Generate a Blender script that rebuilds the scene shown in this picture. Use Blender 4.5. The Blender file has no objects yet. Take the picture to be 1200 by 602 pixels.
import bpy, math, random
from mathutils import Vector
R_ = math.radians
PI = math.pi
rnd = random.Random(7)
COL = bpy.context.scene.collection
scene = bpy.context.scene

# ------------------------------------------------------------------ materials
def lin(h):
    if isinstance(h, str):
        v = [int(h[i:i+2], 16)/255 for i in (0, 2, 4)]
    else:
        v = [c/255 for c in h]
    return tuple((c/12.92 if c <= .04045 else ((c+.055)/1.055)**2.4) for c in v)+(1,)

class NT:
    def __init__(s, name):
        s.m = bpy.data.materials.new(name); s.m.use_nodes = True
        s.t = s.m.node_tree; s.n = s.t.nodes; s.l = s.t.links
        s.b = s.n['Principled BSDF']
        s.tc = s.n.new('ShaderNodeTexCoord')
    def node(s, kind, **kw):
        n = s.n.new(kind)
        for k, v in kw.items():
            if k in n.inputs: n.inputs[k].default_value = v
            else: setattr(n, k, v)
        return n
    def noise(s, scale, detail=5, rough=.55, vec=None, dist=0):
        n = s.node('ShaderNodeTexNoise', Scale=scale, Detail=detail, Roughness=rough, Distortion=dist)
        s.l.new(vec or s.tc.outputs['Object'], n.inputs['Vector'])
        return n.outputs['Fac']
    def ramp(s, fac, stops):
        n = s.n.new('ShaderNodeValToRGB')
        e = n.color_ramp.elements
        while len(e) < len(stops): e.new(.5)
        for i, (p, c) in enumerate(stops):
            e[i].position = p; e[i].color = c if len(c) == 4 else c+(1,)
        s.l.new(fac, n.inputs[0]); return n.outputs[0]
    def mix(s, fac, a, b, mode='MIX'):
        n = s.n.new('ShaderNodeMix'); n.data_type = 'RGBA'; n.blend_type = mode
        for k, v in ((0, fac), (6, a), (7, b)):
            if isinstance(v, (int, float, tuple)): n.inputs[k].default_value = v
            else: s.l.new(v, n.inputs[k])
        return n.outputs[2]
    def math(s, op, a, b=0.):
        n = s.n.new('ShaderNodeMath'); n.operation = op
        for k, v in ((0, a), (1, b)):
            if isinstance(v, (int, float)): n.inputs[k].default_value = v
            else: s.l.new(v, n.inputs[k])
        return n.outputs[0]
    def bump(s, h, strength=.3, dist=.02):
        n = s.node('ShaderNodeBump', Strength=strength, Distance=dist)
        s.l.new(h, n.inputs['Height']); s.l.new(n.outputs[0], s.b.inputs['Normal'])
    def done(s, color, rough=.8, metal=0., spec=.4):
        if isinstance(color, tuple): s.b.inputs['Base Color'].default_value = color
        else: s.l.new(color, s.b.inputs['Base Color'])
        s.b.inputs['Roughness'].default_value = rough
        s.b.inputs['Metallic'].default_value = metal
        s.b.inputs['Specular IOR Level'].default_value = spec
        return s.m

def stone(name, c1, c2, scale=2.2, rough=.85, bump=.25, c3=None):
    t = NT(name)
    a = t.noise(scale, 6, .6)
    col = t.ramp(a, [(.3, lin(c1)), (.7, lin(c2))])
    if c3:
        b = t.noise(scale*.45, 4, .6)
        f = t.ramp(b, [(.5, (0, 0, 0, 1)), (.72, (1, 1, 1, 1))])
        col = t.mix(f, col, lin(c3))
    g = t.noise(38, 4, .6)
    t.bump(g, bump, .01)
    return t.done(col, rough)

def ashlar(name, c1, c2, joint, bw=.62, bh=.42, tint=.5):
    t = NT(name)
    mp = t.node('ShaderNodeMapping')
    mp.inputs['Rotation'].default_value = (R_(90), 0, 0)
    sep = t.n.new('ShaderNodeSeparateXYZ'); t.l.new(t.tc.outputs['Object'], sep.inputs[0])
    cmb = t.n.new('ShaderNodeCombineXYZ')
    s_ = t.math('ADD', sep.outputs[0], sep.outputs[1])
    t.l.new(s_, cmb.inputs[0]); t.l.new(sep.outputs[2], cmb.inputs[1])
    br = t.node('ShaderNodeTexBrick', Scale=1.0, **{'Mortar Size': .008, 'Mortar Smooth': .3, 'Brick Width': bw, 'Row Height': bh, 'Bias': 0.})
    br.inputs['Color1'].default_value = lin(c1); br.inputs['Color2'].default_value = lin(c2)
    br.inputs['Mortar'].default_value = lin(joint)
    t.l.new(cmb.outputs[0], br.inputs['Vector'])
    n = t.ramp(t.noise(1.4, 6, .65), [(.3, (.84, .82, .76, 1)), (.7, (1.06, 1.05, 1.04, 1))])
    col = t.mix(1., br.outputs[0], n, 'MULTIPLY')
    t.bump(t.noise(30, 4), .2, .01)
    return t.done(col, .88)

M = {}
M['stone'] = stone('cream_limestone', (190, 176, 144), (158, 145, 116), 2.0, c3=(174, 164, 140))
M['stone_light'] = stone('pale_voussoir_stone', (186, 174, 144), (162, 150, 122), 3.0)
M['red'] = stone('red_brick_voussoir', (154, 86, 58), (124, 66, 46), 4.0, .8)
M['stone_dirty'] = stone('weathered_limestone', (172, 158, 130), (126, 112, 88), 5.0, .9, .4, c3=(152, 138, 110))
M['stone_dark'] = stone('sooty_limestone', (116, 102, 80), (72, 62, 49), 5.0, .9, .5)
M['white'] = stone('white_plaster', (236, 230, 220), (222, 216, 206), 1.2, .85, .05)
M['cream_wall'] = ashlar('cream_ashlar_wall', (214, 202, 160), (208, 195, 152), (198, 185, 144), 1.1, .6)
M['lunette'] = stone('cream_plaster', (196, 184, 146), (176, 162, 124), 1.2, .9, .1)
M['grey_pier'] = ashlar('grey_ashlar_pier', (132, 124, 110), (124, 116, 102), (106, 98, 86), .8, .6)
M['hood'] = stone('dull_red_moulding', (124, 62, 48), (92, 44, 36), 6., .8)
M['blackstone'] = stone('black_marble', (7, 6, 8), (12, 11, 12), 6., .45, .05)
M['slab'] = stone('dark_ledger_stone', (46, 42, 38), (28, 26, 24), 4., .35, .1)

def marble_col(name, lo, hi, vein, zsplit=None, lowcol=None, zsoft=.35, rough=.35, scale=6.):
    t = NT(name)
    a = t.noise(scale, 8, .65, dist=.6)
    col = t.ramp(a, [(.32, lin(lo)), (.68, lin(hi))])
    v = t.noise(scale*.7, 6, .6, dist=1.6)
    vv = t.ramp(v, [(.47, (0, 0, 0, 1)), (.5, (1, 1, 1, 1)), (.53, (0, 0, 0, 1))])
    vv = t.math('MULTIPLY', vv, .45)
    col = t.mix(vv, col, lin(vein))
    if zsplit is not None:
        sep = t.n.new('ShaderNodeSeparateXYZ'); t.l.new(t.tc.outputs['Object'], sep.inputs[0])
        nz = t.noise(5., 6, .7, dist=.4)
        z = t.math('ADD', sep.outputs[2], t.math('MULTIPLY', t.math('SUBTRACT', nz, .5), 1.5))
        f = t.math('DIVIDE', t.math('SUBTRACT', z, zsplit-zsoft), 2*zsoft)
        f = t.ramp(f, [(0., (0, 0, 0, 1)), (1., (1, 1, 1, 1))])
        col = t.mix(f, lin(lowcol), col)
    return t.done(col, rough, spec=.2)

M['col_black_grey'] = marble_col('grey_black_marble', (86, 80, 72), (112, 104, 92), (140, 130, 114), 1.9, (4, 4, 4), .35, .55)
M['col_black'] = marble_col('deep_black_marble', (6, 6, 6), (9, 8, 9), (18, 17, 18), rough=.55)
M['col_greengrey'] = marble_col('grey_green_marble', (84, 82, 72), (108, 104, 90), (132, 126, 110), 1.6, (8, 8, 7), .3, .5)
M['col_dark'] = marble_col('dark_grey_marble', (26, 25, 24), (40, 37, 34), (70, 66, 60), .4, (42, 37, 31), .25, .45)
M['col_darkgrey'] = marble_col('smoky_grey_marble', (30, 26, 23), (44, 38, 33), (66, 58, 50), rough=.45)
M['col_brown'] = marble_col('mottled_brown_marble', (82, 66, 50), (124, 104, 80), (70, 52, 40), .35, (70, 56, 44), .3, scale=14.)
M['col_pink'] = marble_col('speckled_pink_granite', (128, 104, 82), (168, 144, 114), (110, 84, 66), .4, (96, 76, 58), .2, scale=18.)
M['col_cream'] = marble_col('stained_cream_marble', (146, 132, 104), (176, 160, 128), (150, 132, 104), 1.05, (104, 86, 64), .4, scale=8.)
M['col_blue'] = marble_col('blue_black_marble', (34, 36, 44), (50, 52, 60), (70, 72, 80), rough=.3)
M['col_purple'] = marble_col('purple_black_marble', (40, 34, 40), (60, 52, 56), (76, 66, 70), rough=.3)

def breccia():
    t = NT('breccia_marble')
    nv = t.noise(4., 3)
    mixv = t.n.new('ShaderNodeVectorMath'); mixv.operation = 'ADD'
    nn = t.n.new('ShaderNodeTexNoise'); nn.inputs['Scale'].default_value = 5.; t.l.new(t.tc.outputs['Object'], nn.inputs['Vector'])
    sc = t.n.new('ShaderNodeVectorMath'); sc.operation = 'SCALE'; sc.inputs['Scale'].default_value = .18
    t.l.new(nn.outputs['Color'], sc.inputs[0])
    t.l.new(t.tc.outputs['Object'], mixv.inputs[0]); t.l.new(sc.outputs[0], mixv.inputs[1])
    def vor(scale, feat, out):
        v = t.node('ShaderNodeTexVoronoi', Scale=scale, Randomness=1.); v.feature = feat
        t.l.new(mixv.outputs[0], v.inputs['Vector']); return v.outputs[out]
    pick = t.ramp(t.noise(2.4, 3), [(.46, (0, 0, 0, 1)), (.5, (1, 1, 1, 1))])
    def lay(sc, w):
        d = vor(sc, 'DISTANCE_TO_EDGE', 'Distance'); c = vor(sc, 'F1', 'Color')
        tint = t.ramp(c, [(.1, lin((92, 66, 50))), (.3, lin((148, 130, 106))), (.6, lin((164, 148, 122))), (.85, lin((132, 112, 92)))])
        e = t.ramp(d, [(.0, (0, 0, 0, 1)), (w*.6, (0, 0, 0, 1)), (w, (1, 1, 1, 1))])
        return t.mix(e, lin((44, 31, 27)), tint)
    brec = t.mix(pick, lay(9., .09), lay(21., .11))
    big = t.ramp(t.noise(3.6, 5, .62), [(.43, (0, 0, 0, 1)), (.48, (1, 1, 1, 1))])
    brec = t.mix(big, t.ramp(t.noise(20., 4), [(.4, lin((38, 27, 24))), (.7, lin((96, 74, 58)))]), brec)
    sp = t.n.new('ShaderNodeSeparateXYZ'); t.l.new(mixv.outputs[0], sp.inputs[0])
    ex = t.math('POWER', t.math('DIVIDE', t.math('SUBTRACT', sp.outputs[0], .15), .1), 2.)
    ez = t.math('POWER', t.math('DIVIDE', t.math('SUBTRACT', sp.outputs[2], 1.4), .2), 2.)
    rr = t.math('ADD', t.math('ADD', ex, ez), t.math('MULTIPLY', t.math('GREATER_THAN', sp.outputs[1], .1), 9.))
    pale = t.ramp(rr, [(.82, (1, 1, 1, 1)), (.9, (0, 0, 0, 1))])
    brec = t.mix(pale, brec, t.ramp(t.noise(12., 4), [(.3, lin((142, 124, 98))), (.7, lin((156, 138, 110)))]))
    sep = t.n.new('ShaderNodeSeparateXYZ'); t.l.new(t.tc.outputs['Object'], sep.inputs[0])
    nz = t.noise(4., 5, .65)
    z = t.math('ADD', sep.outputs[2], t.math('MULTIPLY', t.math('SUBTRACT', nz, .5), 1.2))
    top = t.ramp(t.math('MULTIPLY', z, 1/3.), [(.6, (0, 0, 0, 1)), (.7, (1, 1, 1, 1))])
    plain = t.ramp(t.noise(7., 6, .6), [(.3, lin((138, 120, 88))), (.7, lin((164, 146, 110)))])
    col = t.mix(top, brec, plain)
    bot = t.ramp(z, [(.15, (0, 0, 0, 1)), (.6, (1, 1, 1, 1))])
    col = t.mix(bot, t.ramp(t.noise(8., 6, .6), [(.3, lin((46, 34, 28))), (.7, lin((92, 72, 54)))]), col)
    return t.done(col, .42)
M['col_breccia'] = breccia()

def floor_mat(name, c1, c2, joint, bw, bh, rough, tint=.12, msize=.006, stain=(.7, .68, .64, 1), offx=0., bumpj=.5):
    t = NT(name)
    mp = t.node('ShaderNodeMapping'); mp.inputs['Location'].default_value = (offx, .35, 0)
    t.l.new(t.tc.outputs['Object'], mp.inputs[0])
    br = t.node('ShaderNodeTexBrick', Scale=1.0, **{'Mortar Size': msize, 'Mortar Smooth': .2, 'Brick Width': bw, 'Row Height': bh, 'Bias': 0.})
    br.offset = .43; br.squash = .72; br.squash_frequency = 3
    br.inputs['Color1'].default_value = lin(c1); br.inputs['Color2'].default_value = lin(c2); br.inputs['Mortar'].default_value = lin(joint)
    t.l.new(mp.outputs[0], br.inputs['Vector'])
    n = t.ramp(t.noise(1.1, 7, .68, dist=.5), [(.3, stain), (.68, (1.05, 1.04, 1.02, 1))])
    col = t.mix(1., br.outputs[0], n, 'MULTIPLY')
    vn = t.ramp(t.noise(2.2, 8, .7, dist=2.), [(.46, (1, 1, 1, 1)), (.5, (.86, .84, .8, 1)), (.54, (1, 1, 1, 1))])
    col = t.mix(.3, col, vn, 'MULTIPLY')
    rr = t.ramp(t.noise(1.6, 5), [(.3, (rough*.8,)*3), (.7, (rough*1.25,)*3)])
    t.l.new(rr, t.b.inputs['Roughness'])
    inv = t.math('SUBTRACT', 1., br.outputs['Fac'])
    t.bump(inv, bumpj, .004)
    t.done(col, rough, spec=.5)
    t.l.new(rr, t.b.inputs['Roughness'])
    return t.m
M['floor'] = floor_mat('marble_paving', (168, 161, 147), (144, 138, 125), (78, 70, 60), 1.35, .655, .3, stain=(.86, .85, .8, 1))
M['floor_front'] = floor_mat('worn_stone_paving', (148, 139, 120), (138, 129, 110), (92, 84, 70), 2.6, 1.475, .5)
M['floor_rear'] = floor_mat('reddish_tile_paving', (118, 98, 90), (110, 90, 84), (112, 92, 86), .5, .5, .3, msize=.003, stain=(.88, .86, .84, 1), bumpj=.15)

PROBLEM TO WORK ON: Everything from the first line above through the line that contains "return tuple((c/12.92 if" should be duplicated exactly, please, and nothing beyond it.

TASK ANSWER:
Generate a Blender script that rebuilds the scene shown in this picture. Use Blender 4.5. The Blender file has no objects yet. Take the picture to be 1200 by 602 pixels.
import bpy, math, random
from mathutils import Vector
R_ = math.radians
PI = math.pi
rnd = random.Random(7)
COL = bpy.context.scene.collection
scene = bpy.context.scene

# ------------------------------------------------------------------ materials
def lin(h):
    if isinstance(h, str):
        v = [int(h[i:i+2], 16)/255 for i in (0, 2, 4)]
    else:
        v = [c/255 for c in h]
    return tuple((c/12.92 if c <= .04045 else ((c+.055)/1.055)**2.4) for c in v)+(1,)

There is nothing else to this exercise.